Former Alan Tudge media adviser alleges their affair was abusive

A former media adviser to cabinet minister Alan Tudge has described their affair as emotionally abusive and on one occasion physically abusive.

Rachelle Miller released a statement before addressing media in Parliament House on Thursday, saying she wanted to tell more of her story, which first became public in an ABC Four Corners program a year ago. She said she’s speaking out again in part because she wants the nation’s leaders to implement in full the recommendations from a review of parliamentary workplace culture.

Rachelle Miller and Alan Tudge arriving at the Midwinter Ball together in 2017.Credit:Alex Ellinghausen

“I am fully aware that a year ago I said my relationship with Minister Alan Tudge was a consensual relationship, but it’s more complicated than that,” she said in a statement on Wednesday.

“I was so ashamed, so humiliated, so scared, so exhausted. I told the small part of my story I was able to manage.

“There were times when he was kind, we had great conversations, we did a lot of amazing work together, through such tough times.

“But that happens in abusive relationships, as so many women know. You keep going back, hoping you’ll get the nice version.”

Ms Miller said the “bullying, intimidation, harassment” she experienced from Mr Tudge while at work destroyed her confidence in her own abilities.

“This relationship was defined by a significant power imbalance, it was an emotionally, and on one occasion, physically, abusive relationship,” she said.

Last November, Mr Tudge issued a statement admitting he had a relationship with Ms Miller while he was married to his wife.

“I regret my actions immensely and the hurt it caused my family,” he said. “I also regret the hurt that Ms Miller has experienced.”

Ms Miller on Thursday outlined an incident when she alleged she and Mr Tudge were Kalgoorlie for an announcement with then-prime minister Malcolm Turnbull and the minister took her to the hotel bar for a drink at the end of a long day.

At 4am the next morning, she was woken by a phone call from a television producer wanting to get the minister on for an interview.

“I started to talk to her to arrange a time, but I was still half asleep. Then I felt someone kicking the side of my hip and leg as I tried to sit up in the bed,” Ms Miller said in her statement.

“It was the minister. He was furious, telling me to ‘get the fuck out of his bed’. I quickly told the producer I would call her back. I then realised I was completely naked.”

After she managed to get dressed, return to her room, organise a series of media interviews for Mr Tudge, she says she took a shower and “had a moment to think”.

“I could not remember a single thing from the night before. I don’t remember how we ended up in his room. I don’t remember leaving the bar. I don’t remember if we had sex. I didn’t know if we used protection. I still don’t.
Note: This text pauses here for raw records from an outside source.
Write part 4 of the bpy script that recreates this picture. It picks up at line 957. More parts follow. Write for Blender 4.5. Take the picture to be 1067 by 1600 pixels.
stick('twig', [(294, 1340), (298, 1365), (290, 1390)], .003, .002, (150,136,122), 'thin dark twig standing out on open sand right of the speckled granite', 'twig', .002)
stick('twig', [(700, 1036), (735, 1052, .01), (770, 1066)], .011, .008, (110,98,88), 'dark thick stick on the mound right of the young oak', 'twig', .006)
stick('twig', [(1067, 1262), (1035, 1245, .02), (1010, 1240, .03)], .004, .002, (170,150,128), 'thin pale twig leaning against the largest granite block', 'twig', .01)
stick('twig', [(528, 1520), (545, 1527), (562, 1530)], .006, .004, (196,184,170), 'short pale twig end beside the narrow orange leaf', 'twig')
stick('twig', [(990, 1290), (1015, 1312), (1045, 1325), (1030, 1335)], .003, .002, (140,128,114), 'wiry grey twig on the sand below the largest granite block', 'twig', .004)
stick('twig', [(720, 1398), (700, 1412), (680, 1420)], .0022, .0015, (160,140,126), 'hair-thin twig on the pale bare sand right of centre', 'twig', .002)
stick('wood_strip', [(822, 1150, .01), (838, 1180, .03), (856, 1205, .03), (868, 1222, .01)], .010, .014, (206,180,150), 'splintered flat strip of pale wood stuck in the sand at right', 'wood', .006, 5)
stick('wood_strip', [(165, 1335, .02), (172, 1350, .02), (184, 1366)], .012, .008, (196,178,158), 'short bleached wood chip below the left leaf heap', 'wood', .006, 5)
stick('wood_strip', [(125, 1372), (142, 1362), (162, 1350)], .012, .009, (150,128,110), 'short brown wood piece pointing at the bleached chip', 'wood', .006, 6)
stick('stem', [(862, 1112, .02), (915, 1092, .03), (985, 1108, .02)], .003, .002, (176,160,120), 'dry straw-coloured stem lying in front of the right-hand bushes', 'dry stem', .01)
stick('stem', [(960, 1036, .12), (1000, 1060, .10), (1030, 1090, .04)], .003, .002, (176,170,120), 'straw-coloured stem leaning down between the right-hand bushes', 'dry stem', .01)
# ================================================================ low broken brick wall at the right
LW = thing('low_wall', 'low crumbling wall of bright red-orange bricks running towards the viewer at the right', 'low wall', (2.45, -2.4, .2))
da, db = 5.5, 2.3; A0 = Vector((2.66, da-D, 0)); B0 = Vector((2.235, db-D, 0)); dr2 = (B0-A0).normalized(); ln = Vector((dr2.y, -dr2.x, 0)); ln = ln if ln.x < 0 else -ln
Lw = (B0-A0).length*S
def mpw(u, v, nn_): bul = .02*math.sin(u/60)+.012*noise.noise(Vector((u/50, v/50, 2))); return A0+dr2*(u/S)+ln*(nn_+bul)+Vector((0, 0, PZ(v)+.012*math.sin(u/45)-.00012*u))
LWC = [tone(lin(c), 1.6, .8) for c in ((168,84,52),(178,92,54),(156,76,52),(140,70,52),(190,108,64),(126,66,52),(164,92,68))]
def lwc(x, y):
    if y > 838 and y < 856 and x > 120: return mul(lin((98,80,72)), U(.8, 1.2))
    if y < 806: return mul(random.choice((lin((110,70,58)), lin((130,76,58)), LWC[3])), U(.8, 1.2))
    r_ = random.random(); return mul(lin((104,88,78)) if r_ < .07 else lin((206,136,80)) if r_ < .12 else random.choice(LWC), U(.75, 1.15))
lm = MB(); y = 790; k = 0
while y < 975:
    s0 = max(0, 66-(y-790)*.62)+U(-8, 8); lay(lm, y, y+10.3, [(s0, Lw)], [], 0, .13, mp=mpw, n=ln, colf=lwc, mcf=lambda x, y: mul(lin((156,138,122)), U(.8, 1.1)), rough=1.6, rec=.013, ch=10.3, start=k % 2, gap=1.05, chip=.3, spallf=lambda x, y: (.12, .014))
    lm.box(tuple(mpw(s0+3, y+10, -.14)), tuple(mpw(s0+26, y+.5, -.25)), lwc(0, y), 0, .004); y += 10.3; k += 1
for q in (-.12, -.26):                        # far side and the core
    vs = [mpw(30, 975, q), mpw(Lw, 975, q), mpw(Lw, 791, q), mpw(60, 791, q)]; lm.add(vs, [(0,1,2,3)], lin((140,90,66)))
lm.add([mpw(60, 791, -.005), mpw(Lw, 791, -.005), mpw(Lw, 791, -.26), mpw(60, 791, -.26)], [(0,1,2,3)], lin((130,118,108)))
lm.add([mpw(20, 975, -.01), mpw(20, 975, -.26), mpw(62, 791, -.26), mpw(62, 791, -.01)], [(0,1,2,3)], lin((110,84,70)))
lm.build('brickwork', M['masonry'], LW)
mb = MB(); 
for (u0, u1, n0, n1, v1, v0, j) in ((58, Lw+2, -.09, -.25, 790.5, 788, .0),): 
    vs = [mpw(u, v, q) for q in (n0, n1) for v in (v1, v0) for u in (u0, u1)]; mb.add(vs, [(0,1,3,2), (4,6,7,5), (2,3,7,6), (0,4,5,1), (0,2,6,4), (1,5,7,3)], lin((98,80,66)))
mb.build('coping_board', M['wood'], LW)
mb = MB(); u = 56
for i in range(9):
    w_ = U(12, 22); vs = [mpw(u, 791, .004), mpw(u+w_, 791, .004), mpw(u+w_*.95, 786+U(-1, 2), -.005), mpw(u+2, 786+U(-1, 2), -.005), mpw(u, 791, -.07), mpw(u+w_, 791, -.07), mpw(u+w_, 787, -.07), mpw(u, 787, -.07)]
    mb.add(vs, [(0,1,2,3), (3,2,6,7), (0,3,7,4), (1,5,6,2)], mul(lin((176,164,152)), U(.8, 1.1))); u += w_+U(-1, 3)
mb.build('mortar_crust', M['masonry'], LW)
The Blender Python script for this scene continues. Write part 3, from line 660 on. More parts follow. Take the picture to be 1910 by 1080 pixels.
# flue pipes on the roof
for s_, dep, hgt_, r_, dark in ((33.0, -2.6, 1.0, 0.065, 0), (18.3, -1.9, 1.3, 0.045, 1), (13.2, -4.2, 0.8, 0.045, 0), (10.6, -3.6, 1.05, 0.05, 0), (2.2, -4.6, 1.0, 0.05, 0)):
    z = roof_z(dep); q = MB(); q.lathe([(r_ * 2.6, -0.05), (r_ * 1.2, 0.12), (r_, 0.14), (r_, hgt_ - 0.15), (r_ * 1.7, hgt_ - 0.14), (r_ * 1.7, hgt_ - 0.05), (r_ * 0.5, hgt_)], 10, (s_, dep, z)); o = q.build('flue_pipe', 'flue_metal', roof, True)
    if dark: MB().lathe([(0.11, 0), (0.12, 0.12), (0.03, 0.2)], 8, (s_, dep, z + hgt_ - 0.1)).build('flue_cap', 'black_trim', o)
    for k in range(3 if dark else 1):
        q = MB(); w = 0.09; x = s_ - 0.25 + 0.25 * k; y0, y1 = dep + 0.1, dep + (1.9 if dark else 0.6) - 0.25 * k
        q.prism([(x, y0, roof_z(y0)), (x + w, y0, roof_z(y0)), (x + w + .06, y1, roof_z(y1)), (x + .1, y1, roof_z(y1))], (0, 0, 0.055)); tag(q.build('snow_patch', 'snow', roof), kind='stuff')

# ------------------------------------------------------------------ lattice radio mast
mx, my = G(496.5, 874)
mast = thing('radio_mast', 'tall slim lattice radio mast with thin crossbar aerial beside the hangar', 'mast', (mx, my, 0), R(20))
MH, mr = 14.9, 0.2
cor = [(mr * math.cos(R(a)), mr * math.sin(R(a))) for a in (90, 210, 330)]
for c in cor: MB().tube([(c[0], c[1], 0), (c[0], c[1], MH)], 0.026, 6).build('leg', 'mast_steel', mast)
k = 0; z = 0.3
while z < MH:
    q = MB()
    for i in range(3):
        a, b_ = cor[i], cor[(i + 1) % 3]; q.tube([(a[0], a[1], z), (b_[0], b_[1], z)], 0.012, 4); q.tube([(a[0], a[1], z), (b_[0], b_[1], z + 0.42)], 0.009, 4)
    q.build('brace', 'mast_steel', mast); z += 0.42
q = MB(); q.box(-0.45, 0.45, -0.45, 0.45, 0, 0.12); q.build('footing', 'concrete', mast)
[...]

I was too afraid to ask him if he remembered,” she said.

Sex Discrimination Commissioner Kate Jenkins on Tuesday released a report on parliamentary workplace culture, which found one-third of workers surveyed had been sexually harassed, and a quarter of those by a parliamentarian.

It said the power imbalance, boys’ club culture, and “work hard, play hard” environment contributed to the problems.

Ms Miller said Parliament must implement Ms Jenkins’ 28 recommendations in full and called on Prime Minister Scott Morrison to show proper leadership.

“This is entirely a men’s issue, and specifically, the men in this building. The Liberal Party doesn’t have a women problem, it has a men problem,” she said.

“Labor have stayed quiet because they have just as many skeletons. The two major parties will work together when it comes to protecting each other.

“Unfortunately, it’s a sad reality that the perpetrators are the ones who must change the laws to make themselves accountable.”